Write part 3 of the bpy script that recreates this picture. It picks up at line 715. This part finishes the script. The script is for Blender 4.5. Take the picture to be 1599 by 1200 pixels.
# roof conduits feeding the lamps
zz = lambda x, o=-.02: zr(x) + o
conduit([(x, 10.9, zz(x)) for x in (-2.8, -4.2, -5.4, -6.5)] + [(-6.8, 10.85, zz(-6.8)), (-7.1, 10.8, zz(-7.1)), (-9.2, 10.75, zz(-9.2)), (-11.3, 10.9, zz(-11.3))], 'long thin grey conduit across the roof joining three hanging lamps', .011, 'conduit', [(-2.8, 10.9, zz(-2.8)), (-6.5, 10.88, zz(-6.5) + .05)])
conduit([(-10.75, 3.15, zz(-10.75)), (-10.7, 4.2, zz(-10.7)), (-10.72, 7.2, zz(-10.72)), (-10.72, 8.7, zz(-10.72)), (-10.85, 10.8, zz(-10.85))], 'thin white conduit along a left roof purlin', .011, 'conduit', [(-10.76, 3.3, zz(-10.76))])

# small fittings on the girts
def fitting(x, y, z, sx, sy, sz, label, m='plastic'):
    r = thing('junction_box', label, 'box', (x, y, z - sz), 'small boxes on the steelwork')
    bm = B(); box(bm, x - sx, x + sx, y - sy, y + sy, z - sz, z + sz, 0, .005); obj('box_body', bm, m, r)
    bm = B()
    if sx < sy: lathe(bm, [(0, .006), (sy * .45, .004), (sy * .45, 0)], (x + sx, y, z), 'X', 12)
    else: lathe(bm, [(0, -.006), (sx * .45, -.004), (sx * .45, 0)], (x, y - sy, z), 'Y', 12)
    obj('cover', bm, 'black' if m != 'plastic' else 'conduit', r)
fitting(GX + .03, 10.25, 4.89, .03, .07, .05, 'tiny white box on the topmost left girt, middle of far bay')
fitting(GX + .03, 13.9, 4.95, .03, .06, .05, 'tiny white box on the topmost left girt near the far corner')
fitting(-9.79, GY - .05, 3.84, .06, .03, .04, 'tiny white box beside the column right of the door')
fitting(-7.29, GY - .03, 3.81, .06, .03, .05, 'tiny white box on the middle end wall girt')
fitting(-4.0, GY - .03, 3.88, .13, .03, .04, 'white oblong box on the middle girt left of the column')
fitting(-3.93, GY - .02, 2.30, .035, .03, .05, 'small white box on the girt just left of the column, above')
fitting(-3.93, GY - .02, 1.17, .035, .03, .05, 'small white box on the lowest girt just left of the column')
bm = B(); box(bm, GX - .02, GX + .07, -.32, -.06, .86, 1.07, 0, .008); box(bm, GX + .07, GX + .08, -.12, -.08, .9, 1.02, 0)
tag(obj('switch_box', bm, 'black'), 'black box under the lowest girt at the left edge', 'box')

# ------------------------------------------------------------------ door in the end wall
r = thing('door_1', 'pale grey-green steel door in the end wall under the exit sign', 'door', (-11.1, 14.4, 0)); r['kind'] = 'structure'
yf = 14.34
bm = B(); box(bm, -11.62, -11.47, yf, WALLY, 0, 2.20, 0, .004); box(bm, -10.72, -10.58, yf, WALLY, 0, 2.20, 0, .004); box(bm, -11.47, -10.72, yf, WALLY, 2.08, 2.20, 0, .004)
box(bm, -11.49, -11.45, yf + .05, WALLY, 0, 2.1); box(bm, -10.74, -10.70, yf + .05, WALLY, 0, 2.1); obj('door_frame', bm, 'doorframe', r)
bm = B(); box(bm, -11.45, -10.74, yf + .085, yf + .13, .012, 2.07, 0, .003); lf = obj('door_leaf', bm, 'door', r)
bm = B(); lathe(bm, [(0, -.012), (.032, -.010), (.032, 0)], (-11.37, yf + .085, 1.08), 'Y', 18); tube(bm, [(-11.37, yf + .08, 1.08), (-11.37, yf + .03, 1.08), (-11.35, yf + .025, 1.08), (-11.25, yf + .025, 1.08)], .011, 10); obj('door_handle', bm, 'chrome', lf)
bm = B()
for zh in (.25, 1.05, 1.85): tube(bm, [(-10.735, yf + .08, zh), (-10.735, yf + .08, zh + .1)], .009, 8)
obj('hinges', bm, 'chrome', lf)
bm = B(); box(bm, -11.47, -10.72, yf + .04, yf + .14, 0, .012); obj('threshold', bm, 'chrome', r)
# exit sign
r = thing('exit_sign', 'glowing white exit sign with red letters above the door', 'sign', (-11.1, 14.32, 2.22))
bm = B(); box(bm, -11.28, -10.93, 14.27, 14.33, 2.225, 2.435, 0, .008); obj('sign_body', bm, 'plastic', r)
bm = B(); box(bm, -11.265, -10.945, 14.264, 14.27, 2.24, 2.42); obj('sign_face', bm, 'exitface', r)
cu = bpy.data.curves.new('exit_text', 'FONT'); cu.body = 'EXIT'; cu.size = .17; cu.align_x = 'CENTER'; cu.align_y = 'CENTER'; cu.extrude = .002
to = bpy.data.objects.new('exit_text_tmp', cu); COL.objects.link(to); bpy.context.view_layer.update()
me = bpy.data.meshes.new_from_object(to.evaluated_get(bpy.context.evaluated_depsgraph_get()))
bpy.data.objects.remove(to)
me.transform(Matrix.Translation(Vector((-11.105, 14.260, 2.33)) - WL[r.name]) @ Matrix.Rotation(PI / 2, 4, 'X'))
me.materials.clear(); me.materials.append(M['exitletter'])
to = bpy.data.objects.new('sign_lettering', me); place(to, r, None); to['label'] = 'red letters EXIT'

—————

• [Problem to solve] Print from the first line through the line that contains "[(-10.76, 3.3, zz(-10.76))])", please, including both, and leave out every line outside that stretch.

• [Result for this exercise]
Write part 3 of the bpy script that recreates this picture. It picks up at line 715. This part finishes the script. The script is for Blender 4.5. Take the picture to be 1599 by 1200 pixels.
# roof conduits feeding the lamps
zz = lambda x, o=-.02: zr(x) + o
conduit([(x, 10.9, zz(x)) for x in (-2.8, -4.2, -5.4, -6.5)] + [(-6.8, 10.85, zz(-6.8)), (-7.1, 10.8, zz(-7.1)), (-9.2, 10.75, zz(-9.2)), (-11.3, 10.9, zz(-11.3))], 'long thin grey conduit across the roof joining three hanging lamps', .011, 'conduit', [(-2.8, 10.9, zz(-2.8)), (-6.5, 10.88, zz(-6.5) + .05)])
conduit([(-10.75, 3.15, zz(-10.75)), (-10.7, 4.2, zz(-10.7)), (-10.72, 7.2, zz(-10.72)), (-10.72, 8.7, zz(-10.72)), (-10.85, 10.8, zz(-10.85))], 'thin white conduit along a left roof purlin', .011, 'conduit', [(-10.76, 3.3, zz(-10.76))])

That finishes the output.